Before we get into what a bummer it is that Taylor is rapping, let me say this: I’ll allow that “Shake It Off” is, fundamentally, a pretty good song. But Marc, doesn’t it seem like anybody could have recorded this song? For somebody who goes out of her way to market herself as morally superior to more manufactured pop stars (as she does in the video for “Shake It Off,” throwing shade at Miley and Gaga), this song feels un-Taylor to the point that it’s sort of generic. If Avril Lavigne had recorded this, would we even be having this conversation?

MARC: I wholeheartedly agree about Taylor’s bizarre persecution complex. Lyrically, she’s not reinventing the Swift wheel by any means—in fact, she actually seems to be regressing to her 16-year-old self, with the Carrie (Underwood) optimism and the Carrie (Bradshaw) hair. But to your second point: The over-earnest “screw the haters” attitude is what makes it a Taylor song through and through. It’s far too tame for 2014 Miley (though it would have been a slam dunk for 2008 “7 Things” Miley) and too aimless for Katy. But while it’s easy to be skeptical about Taylor’s self-awareness, it’s also easy to get swept up in her sheer enthusiasm. I have to believe that you can love “Shake It Off” and still fancy yourself an intelligent listener who fell for the melody, not the modus operandi.

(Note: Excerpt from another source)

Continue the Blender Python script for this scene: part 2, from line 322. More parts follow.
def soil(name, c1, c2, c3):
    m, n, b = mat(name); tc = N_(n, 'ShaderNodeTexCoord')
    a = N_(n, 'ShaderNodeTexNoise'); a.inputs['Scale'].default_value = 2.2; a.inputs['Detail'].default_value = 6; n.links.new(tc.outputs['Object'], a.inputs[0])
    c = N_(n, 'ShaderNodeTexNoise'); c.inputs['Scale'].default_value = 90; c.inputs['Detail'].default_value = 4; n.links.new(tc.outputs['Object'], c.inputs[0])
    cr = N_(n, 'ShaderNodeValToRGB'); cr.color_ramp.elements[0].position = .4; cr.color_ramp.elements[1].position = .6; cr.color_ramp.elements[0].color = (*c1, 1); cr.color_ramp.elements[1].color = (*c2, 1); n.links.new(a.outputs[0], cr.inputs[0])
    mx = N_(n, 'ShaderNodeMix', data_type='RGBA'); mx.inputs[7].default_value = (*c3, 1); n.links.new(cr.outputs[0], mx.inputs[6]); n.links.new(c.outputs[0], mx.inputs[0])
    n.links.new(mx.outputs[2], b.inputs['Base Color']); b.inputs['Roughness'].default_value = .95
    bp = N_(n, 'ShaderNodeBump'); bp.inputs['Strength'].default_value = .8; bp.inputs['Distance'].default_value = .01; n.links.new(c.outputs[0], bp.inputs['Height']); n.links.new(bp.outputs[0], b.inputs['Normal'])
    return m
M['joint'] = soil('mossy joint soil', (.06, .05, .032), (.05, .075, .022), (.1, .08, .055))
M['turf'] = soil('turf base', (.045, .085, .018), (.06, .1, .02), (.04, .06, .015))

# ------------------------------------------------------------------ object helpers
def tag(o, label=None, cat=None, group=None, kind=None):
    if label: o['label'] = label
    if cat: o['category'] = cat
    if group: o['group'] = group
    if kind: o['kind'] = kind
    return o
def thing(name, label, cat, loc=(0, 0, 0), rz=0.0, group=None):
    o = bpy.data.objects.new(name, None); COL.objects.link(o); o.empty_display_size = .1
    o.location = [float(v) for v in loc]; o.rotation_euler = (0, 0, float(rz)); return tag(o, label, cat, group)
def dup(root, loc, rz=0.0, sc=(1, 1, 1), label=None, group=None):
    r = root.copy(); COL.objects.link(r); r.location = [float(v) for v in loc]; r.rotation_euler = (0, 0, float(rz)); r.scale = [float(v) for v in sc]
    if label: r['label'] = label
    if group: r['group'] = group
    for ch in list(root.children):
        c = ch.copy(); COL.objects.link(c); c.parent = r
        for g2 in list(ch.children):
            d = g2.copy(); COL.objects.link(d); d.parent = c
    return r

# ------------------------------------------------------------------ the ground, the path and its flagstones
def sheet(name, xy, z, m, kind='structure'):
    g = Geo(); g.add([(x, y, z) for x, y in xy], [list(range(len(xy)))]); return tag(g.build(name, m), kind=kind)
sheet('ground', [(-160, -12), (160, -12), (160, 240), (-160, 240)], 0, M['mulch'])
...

The hook is catchy. The rhythm is custom-made for a jaunty morning walk or a casual treadmill run. Playlistically speaking, it’s got great tan-to-party ratio, and it’s one of those rare jams that makes you want to clean your room. As someone born in 1989, I’m not entirely sure that Taylor is the sole artist I’d pick to freeze my birth year in auditory carbonite, but that doesn’t mean I don’t unabashedly enjoy the haphazard fun of her first foray into pop. With “Shake It Off,” Taylor wants you to remember that she’s our last remaining link to an era of Gap commercials and B*Witched—or, if not the last remaining link, at least the most mainstream one.

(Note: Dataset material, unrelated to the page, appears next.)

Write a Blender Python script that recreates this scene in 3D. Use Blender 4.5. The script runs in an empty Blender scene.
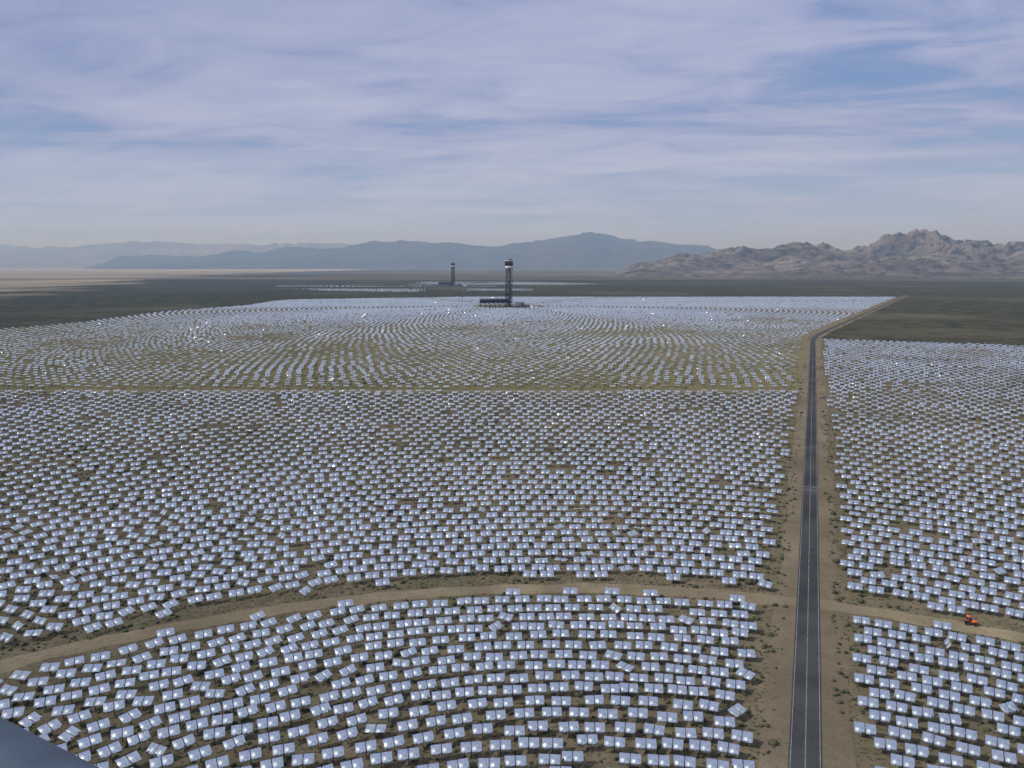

KYLE: Let’s talk about that video. It’s totally a Gap commercial—I was mildly surprised when Lena Horne didn’t show up to scat until I remembered she died in 2010. And while I have plenty of nostalgia for the era Swift is tapping into, I don’t need her to be my conduit into it. Swift is arguably the most powerful pop presence in the United States, and her worldwide reach continues to extend. She has bottomless reserves of money, cultural cache, critical fawning, and a rapidly growing fan base that seems to stick with her at every turn. So while I don’t need Taylor Swift to go ahead and record whatever her Kid A would be, “Shake It Off” feels like a reductive step back. Taylor Swift is already a pop star, and she did it on her own terms. Why would she suddenly feel the need to play in well-trod sandboxes?

Also, you’re telling me at no point did somebody tap Taylor on the shoulder and say, “Maybe rapping isn’t for you”?

MARC: The video definitely has its flaws. Aside from crab girl, I’m moderately embarrassed for most of the dancers in the “everyone express yourself” portion. And if this is in fact Swift’s answer to P!nk’s “Stupid Girls“—which I glean based on both the pop culture jabs and the spoken-word breakdown that you call “rap”—I have to wonder why the satire is just a few layers too light to really make any sort of statement. (Also, Natalie Portman—why??)

But, Kyle, I will end with this: I get it. I’m playing right into Swift’s scheme to be seen as that quirky, fun-loving everygirl. She’s goofy and silly! She loves laughing and love and light! She dances alone in her room and spends Friday nights doing her nails and listening to the Spice Girls! The stars, they’re just like us! But I’m perfectly okay throwing my enthusiasm behind “Shake It Off.” It impels you dance, and hell if I’m going to go against that directive. There are two types of people: people who get a shiny red balloon and want to poke a hole in it, and people who get a shiny red balloon and lose their minds because they’ve just been given a shiny red balloon that, sure, might look similar to other shiny red balloons from memories past, but is still a shiny red balloon in the here and now. And who doesn’t love a damn balloon?

KYLE: If I want to hang out with people who are just like me, I’ll actually go and do that. (Both of my friends share the same interests as I do, which include muting “Shake It Off.”) Here’s my fundamental problem with the song: If this is who Taylor Swift really is, and we’re meant to take everything in “Shake It Off” at face value, then not only do I not want to spend any time with her, I also feel cheated. This weakens her past work, which I always perceived as being genuinely honest. If Swift is merely playing a blown-up pop character, then the song isn’t nearly big enough to justify its existence in 2014—not with the sheer number of qualified starlets we have currently filling the airwaves.

What I really want from Swift is an album (or even just a song) that genuinely reflects her current place in the universe as a privileged, protected pop star. She and her team go to such insane lengths to protect her “Aw, shucks!” demeanor that it has drifted cartoonishly far away from who she really, truly is: A super-rich twenty-something who is under no circumstances a victim or an underdog. I don’t want to hear stories about how much fame hurts, because we’ve heard that before. But if she really wants to steal the dancing and cadences from the hip-hop world, she might as well jack the braggadocio as well. “Shake It Off” isn’t the red balloon. It’s the weightless, empty air that fills it up: easily dissipated, easily taken for granted, easily burned off.

I’m not mad because “Shake It Off” is a bad song (because it isn’t)—I’m mad because Taylor Swift has every opportunity, and she’s not particularly interested in doing anything interesting with them.